Up until very (and I mean very) recently, AAVE was a barrier to professional growth, but somehow also a tool to help brands communicate hipness and capitalize on trending culture. We saw it with “Whassup!?” and we continue to see it with other marketable phrases like “fleek,” “woke,” “tea” and “periodt.”
It creates a catch-22 for Black marketers. Either we show up as our complete selves and risk being considered unprofessional, or we adhere to white professionalism and abandon the things that could make us most creative. The time and mental energy spent assimilating and code-switching for the approval of white peers and leaders will always take away from the potential to innovate and create original ideas.
Embracing the Edge Effect
When Black people are being their unrestricted selves, the ingenuity, the creativity and the art that is borne out of that has shaped American culture. Black culture is American culture. And as marketers, it is our job to be attuned to culture so we can make decisions and create work that is the most impactful to our audiences.

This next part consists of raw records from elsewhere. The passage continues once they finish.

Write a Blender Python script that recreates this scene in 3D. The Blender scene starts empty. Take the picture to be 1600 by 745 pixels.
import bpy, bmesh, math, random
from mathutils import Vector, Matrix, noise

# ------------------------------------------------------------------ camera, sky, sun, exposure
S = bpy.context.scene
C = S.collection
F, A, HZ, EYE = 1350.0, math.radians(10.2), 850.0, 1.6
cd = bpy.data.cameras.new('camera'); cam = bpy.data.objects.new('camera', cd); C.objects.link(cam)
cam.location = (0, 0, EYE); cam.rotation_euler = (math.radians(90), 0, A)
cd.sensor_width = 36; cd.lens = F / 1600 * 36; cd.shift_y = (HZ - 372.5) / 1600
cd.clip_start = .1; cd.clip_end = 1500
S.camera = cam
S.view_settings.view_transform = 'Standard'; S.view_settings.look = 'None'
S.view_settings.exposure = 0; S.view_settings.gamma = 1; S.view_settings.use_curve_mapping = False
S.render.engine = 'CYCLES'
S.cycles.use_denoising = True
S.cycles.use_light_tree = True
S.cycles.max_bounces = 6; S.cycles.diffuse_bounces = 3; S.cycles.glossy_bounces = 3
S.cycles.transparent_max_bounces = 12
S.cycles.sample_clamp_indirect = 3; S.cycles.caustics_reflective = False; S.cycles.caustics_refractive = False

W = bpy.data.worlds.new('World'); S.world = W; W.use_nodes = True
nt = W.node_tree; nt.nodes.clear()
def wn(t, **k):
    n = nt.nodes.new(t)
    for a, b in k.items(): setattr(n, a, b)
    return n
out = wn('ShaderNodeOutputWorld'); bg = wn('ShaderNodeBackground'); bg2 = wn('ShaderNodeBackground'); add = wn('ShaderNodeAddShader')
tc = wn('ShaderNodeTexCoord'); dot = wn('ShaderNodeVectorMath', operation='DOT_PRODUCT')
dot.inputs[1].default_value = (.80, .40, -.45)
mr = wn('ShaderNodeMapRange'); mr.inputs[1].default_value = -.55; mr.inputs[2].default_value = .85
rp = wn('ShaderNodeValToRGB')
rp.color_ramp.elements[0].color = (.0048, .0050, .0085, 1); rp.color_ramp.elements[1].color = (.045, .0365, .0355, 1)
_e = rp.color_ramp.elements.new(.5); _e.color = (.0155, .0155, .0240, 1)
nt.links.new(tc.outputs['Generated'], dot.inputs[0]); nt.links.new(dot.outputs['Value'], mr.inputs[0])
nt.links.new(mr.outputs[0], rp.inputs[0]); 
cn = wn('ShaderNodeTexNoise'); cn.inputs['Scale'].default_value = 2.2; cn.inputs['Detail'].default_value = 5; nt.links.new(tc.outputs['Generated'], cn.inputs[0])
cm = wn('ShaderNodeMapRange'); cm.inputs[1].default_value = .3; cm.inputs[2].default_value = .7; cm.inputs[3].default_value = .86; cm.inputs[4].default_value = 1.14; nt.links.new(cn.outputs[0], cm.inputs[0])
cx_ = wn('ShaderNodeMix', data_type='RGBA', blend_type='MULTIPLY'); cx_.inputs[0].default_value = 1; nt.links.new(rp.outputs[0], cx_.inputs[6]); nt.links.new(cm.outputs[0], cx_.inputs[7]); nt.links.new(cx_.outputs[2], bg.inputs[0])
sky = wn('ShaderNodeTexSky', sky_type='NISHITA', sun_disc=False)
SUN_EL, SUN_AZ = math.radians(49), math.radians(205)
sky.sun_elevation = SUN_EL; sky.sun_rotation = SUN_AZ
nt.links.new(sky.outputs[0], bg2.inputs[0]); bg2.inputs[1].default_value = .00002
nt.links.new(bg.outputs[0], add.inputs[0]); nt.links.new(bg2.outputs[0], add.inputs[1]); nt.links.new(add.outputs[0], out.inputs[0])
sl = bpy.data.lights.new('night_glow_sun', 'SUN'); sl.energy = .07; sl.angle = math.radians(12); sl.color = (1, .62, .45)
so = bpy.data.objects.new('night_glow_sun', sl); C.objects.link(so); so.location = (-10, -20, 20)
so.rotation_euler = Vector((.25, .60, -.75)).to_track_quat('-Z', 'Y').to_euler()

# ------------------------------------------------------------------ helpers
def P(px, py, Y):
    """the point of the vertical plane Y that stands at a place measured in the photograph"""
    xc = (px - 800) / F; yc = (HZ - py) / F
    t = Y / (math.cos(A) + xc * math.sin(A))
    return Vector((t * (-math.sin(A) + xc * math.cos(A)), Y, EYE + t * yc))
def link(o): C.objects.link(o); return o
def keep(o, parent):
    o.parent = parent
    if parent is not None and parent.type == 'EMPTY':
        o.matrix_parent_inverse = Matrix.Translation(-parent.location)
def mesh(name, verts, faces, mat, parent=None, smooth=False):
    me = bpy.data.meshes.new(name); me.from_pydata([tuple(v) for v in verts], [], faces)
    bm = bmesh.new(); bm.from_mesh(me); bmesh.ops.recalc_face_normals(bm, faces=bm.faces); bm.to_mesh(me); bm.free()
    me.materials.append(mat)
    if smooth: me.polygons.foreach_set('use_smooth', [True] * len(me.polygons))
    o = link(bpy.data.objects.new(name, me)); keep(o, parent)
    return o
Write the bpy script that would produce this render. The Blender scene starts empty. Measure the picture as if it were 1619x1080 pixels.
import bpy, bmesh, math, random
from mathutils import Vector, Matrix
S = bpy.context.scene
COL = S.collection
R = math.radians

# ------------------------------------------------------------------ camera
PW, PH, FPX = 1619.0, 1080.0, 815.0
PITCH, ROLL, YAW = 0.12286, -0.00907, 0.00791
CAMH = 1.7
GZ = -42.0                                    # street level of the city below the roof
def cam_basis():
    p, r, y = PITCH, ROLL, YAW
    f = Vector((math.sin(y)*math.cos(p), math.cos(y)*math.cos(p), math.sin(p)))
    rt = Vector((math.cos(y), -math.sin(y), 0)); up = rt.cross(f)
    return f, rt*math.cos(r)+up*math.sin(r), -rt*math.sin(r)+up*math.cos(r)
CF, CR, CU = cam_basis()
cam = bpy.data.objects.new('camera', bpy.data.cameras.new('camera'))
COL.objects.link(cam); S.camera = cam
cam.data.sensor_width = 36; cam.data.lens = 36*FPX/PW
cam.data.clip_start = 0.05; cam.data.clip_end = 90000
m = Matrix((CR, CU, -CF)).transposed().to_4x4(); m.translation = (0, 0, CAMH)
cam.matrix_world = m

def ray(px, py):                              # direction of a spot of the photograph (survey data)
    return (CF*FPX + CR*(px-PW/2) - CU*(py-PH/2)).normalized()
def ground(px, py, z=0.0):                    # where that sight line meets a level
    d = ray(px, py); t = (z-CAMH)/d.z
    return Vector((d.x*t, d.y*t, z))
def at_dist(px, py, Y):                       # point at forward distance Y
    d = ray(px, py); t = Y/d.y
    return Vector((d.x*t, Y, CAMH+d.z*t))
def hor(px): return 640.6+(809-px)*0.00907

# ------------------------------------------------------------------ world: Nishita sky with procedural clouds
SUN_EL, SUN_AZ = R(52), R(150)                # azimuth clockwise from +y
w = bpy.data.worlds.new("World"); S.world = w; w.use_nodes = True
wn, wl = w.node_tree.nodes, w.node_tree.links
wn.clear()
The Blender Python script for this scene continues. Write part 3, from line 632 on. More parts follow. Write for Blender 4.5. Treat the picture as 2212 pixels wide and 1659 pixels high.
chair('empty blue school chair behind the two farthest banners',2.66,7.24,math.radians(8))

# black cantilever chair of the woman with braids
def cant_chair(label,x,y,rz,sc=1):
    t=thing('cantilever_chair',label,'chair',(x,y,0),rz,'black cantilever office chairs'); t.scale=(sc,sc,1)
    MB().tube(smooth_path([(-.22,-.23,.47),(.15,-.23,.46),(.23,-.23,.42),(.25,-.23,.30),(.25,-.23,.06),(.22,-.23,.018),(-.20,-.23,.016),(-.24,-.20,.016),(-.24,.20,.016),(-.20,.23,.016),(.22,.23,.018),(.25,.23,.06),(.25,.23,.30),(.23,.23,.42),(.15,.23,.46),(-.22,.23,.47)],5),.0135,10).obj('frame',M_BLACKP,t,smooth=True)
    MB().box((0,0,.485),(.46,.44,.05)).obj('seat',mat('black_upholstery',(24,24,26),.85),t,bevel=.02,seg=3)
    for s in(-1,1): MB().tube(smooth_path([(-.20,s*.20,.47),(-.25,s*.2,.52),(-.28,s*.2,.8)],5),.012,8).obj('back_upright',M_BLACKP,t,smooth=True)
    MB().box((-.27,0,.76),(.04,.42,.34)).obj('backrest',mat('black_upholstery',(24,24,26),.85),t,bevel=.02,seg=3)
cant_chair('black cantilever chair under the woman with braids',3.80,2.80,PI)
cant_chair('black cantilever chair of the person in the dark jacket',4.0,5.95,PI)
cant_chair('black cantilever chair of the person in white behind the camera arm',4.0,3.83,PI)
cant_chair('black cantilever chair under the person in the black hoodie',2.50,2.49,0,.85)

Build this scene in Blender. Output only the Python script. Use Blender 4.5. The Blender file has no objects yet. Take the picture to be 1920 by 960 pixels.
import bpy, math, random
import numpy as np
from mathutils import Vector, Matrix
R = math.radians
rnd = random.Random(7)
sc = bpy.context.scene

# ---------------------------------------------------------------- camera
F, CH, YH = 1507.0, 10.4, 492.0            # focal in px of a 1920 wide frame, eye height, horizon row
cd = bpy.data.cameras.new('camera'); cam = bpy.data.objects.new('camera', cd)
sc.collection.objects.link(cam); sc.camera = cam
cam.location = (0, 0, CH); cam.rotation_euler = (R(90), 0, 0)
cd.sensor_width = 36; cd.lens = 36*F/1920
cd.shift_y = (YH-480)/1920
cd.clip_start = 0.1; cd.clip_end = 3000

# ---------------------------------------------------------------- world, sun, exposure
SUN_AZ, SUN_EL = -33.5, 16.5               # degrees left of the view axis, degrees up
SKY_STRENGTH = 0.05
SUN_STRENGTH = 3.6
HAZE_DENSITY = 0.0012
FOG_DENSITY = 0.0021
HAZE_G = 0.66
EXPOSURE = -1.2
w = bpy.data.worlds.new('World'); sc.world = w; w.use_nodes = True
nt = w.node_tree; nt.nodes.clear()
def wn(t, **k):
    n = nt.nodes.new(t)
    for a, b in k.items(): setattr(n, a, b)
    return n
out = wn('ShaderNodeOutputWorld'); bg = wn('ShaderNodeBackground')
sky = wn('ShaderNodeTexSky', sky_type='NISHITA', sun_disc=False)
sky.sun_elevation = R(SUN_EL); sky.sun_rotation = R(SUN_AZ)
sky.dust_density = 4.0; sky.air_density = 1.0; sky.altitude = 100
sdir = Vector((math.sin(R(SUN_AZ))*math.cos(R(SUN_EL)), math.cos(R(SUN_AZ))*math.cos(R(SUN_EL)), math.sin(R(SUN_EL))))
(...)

But when Black culture is separated from our own, when Black employees are kept from positions of influence, we’ll always be at a creative disadvantage. We’ll be doomed to a state of constant idea theft — in other words, appropriation — or we’ll simply become a stale industry.
There is a concept in ecology called the edge effect. It describes how there is a greater diversity of life in a region where the edges of two adjacent ecosystems overlap:
“At the edge of two overlapping ecosystems, you can find species from both of these ecosystems, as well as unique species that aren’t found in either ecosystem but are specially adapted to the conditions of the transition zone between the two edges.”
This concept, when applied to marketing’s inclusion of Black voices, is my greatest hope for this industry. That unique “transition zone” where all minds meet, just as they are, as unpoliced as they can be, is where the greatest ideas — the ideas that push us forward — will be found.
A year later, I wish I’d answered my former boss’ email differently. I wish I told her how being paid less than my white peers shifted my focus from creating amazing work to figuring out how to survive. I wish I told her how much more I could’ve done if I’d felt comfortable to show up as myself. Mostly, I wish I knew how to say any of this back then.
But, if for some wild reason she’s keeping up with my professional career and finds this, here’s what I’d say now: creating a comfortable environment where Black employees are valued and afforded the same considerations as their white peers will only make their work better. And empowering Black employees will only make your organization better.